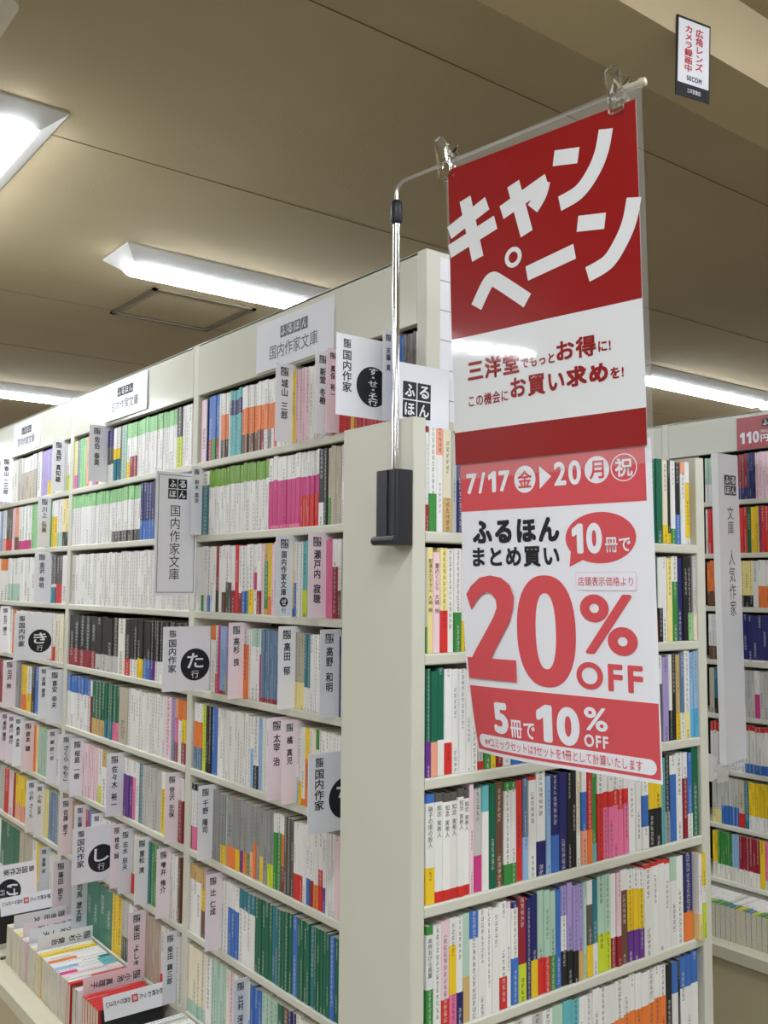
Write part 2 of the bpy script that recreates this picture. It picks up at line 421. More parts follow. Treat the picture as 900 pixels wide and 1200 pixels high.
def parse_style(st):
    base = st[0]; top = re.search(r'\^(\d\d)(\w)', st); foot = re.search(r'_(\d\d)(\w)', st); mid = re.search(r'~(\d\d)(\w)', st)
    midc = re.search(r'(\w)~(\d\d)(\w)?', st)
    r = {'base': base, 'top': None, 'foot': None, 'mid': None}
    if top: r['top'] = (int(top[1]) / 100, top[2])
    if foot: r['foot'] = (int(foot[1]) / 100, foot[2])
    if mid: r['mid'] = (int(mid[1]) / 100, mid[2])
    return r
def jit(c, rng, a=.05):
    f = 1 + rng.uniform(-a, a)
    return tuple(min(1, x * f * (1 + rng.uniform(-.015, .015))) for x in lin(tuple(q / 255 for q in PAL[c])))
def ink_for(c):
    l = .3 * c[0] + .59 * c[1] + .11 * c[2]
    return (.035, .035, .04) if l > .22 else (.62, .62, .58)
def book_slices(s, h, rng):
    """horizontal bands of a cover: list of (z0, z1, colour)"""
    base = jit(s['base'], rng)
    cuts = [(0, base)]
    if s['mid']:
        lo = (s['foot'][0] if s['foot'] else .08)
        cuts.append((lo * h, jit(s['mid'][1], rng))); cuts.append((s['mid'][0] * h, base))
    if s['top']: cuts.append(((1 - s['top'][0]) * h, jit(s['top'][1], rng)))
    z = [c[0] for c in cuts] + [h]
    return [(z[i], z[i + 1], cuts[i][1]) for i in range(len(cuts)) if z[i + 1] - z[i] > 1e-5]
def shell(mb, w, d, slices, T, grow=0, t=.0007, off=0, solid=False, cell=.0085):
    """U-shaped cover (spine in front at y=0); T maps local to mesh space"""
    r = .0012; hw = w / 2 + grow; y0 = -grow
    out = [(-hw, d), (-hw, y0 + r), (-hw + r, y0), (hw - r, y0), (hw, y0 + r), (hw, d)]
    inn = [] if solid else [(hw - t, d), (hw - t, y0 + 2 * t), (-hw + t, y0 + 2 * t), (-hw + t, d)]
    ol = out + inn; k = len(ol)
    zs = [slices[0][0]] + [s[1] for s in slices]
    n = mb.verts([T((x, y, z)) for z in zs for x, y in ol])
    cell = max(cell, .0001)
    for j, (z0, z1, c) in enumerate(slices):
        ik = ink_for(c)
        for i in range(k):
            q = (i + 1) % k; a = n + j * k; f = [a + i, a + q, a + k + q, a + k + i]
            if i == 2:
                mb.face(f, 0, c, ik, [(.0, z0 / cell + off), (1, z0 / cell + off), (1, z1 / cell + off), (0, z1 / cell + off)])
            else: mb.face(f, 0, c)
    pg = 1 if solid else 0
    mb.face([n + i for i in range(k)][::-1], pg, slices[0][2]); a = n + (len(zs) - 1) * k
    mb.face([a + i for i in range(k)], pg, slices[-1][2])
    mb.colored = True
IDT = lambda p: p
TITLES = {('E', 3, 1): '硝子の塔の殺人', ('E', 3, 2): '知念 実希人', ('E', 3, 3): '知念 実希人', ('E', 3, 4): '知念 実希人', ('E', 3, 5): '知念 実希人', ('E', 3, 6): '知念 実希人',
          ('E', 4, 1): '本所おけら長屋', ('E', 1, 2): '配達あかずきん 大崎 梢', ('E', 1, 3): '夏のくじら 大崎 梢'}
def make_book(w, h, d, style, label, group, M, rng, title=None):
    """paperback as an Empty with cover, page block and, where it has one, its paper band"""
    s = parse_style(style)
    t = thing('paperback', label, 'book', (0, 0, 0), group); t.matrix_world = M
    cb = MB(); off = rng.randint(0, 400) * 1.0
    cell = min(max(w * .62, .0055), .009)
    shell(cb, w - .0006, d, book_slices(s, h, rng), IDT, off=off, cell=cell)
    if title:
        cb.uv = [None] * len(cb.uv)
        q = MB(); n_ = sum(.5 if c == ' ' else 1 for c in title); cs = min(.0082, w * .62, (.60 * h) / n_)
        text_fit(q, title, frame((0, -.0002, 0), (1, 0, 0), (0, 0, 1)), -cs / 2, h * .89 - cs * n_, cs / 2, h * .89, .0001, 0, 0, True)
        q.build('title', M_INK, t)
    cb.build('cover', M_COVER, t)
    MB().box(-w / 2 + .0015, w / 2 - .0015, .0022, d - .0015, .0005, h - .0015).build('page_block', M_PAGES, t)
    if s['foot']:
        fb = MB(); shell(fb, w - .0006, d, [(0.0002, s['foot'][0] * h, jit(s['foot'][1], rng))], IDT, grow=.0002, t=.0002, off=off + 77, cell=cell)
        fb.build('paper_band', M_COVER, t)
    return t
BULK = MB()
def bulk_book(w, h, d, style, M, rng):
    s = parse_style(style); sl = book_slices(s, h, rng)
    if s['foot']:
        zf = s['foot'][0] * h; c = jit(s['foot'][1], rng)
        sl = [(0, zf, c)] + [(max(a, zf), b, q) for a, b, q in sl if b > zf + 1e-5]
    shell(BULK, w - .0004, d, sl, lambda p: M @ Vector(p), off=rng.randint(0, 400) * 1.0, solid=True, cell=min(max(w * .62, .0055), .009))
def book_desc(style):
    s = parse_style(style); d = CNAME[s['base']] + ' paperback'
    if s['foot']: d += ' with %s lower band' % CNAME[s['foot'][1]]
    elif s['top']: d += ' with %s top' % CNAME[s['top'][1]]
    return d
SHELFN = ['top', 'second', 'third', 'fourth', 'fifth', 'sixth', 'seventh', 'eighth']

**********

Copy out each line word for word, please, skipping the images.

Write part 2 of the bpy script that recreates this picture. It picks up at line 421. More parts follow. Treat the picture as 900 pixels wide and 1200 pixels high.
def parse_style(st):
    base = st[0]; top = re.search(r'\^(\d\d)(\w)', st); foot = re.search(r'_(\d\d)(\w)', st); mid = re.search(r'~(\d\d)(\w)', st)
    midc = re.search(r'(\w)~(\d\d)(\w)?', st)
    r = {'base': base, 'top': None, 'foot': None, 'mid': None}
    if top: r['top'] = (int(top[1]) / 100, top[2])
    if foot: r['foot'] = (int(foot[1]) / 100, foot[2])
    if mid: r['mid'] = (int(mid[1]) / 100, mid[2])
    return r
def jit(c, rng, a=.05):
    f = 1 + rng.uniform(-a, a)
    return tuple(min(1, x * f * (1 + rng.uniform(-.015, .015))) for x in lin(tuple(q / 255 for q in PAL[c])))
def ink_for(c):
    l = .3 * c[0] + .59 * c[1] + .11 * c[2]
    return (.035, .035, .04) if l > .22 else (.62, .62, .58)
def book_slices(s, h, rng):
    """horizontal bands of a cover: list of (z0, z1, colour)"""
    base = jit(s['base'], rng)
    cuts = [(0, base)]
    if s['mid']:
        lo = (s['foot'][0] if s['foot'] else .08)
        cuts.append((lo * h, jit(s['mid'][1], rng))); cuts.append((s['mid'][0] * h, base))
    if s['top']: cuts.append(((1 - s['top'][0]) * h, jit(s['top'][1], rng)))
    z = [c[0] for c in cuts] + [h]
    return [(z[i], z[i + 1], cuts[i][1]) for i in range(len(cuts)) if z[i + 1] - z[i] > 1e-5]
def shell(mb, w, d, slices, T, grow=0, t=.0007, off=0, solid=False, cell=.0085):
    """U-shaped cover (spine in front at y=0); T maps local to mesh space"""
    r = .0012; hw = w / 2 + grow; y0 = -grow
    out = [(-hw, d), (-hw, y0 + r), (-hw + r, y0), (hw - r, y0), (hw, y0 + r), (hw, d)]
    inn = [] if solid else [(hw - t, d), (hw - t, y0 + 2 * t), (-hw + t, y0 + 2 * t), (-hw + t, d)]
    ol = out + inn; k = len(ol)
    zs = [slices[0][0]] + [s[1] for s in slices]
    n = mb.verts([T((x, y, z)) for z in zs for x, y in ol])
    cell = max(cell, .0001)
    for j, (z0, z1, c) in enumerate(slices):
        ik = ink_for(c)
        for i in range(k):
            q = (i + 1) % k; a = n + j * k; f = [a + i, a + q, a + k + q, a + k + i]
            if i == 2:
                mb.face(f, 0, c, ik, [(.0, z0 / cell + off), (1, z0 / cell + off), (1, z1 / cell + off), (0, z1 / cell + off)])
            else: mb.face(f, 0, c)
    pg = 1 if solid else 0
    mb.face([n + i for i in range(k)][::-1], pg, slices[0][2]); a = n + (len(zs) - 1) * k
    mb.face([a + i for i in range(k)], pg, slices[-1][2])
    mb.colored = True
IDT = lambda p: p
TITLES = {('E', 3, 1): '硝子の塔の殺人', ('E', 3, 2): '知念 実希人', ('E', 3, 3): '知念 実希人', ('E', 3, 4): '知念 実希人', ('E', 3, 5): '知念 実希人', ('E', 3, 6): '知念 実希人',
          ('E', 4, 1): '本所おけら長屋', ('E', 1, 2): '配達あかずきん 大崎 梢', ('E', 1, 3): '夏のくじら 大崎 梢'}
def make_book(w, h, d, style, label, group, M, rng, title=None):
    """paperback as an Empty with cover, page block and, where it has one, its paper band"""
    s = parse_style(style)
    t = thing('paperback', label, 'book', (0, 0, 0), group); t.matrix_world = M
    cb = MB(); off = rng.randint(0, 400) * 1.0
    cell = min(max(w * .62, .0055), .009)
    shell(cb, w - .0006, d, book_slices(s, h, rng), IDT, off=off, cell=cell)
    if title:
        cb.uv = [None] * len(cb.uv)
        q = MB(); n_ = sum(.5 if c == ' ' else 1 for c in title); cs = min(.0082, w * .62, (.60 * h) / n_)
        text_fit(q, title, frame((0, -.0002, 0), (1, 0, 0), (0, 0, 1)), -cs / 2, h * .89 - cs * n_, cs / 2, h * .89, .0001, 0, 0, True)
        q.build('title', M_INK, t)
    cb.build('cover', M_COVER, t)
    MB().box(-w / 2 + .0015, w / 2 - .0015, .0022, d - .0015, .0005, h - .0015).build('page_block', M_PAGES, t)
    if s['foot']:
        fb = MB(); shell(fb, w - .0006, d, [(0.0002, s['foot'][0] * h, jit(s['foot'][1], rng))], IDT, grow=.0002, t=.0002, off=off + 77, cell=cell)
        fb.build('paper_band', M_COVER, t)
    return t
BULK = MB()
def bulk_book(w, h, d, style, M, rng):
    s = parse_style(style); sl = book_slices(s, h, rng)
    if s['foot']:
        zf = s['foot'][0] * h; c = jit(s['foot'][1], rng)
        sl = [(0, zf, c)] + [(max(a, zf), b, q) for a, b, q in sl if b > zf + 1e-5]
    shell(BULK, w - .0004, d, sl, lambda p: M @ Vector(p), off=rng.randint(0, 400) * 1.0, solid=True, cell=min(max(w * .62, .0055), .009))
def book_desc(style):
    s = parse_style(style); d = CNAME[s['base']] + ' paperback'
    if s['foot']: d += ' with %s lower band' % CNAME[s['foot'][1]]
    elif s['top']: d += ' with %s top' % CNAME[s['top'][1]]
    return d
SHELFN = ['top', 'second', 'third', 'fourth', 'fifth', 'sixth', 'seventh', 'eighth']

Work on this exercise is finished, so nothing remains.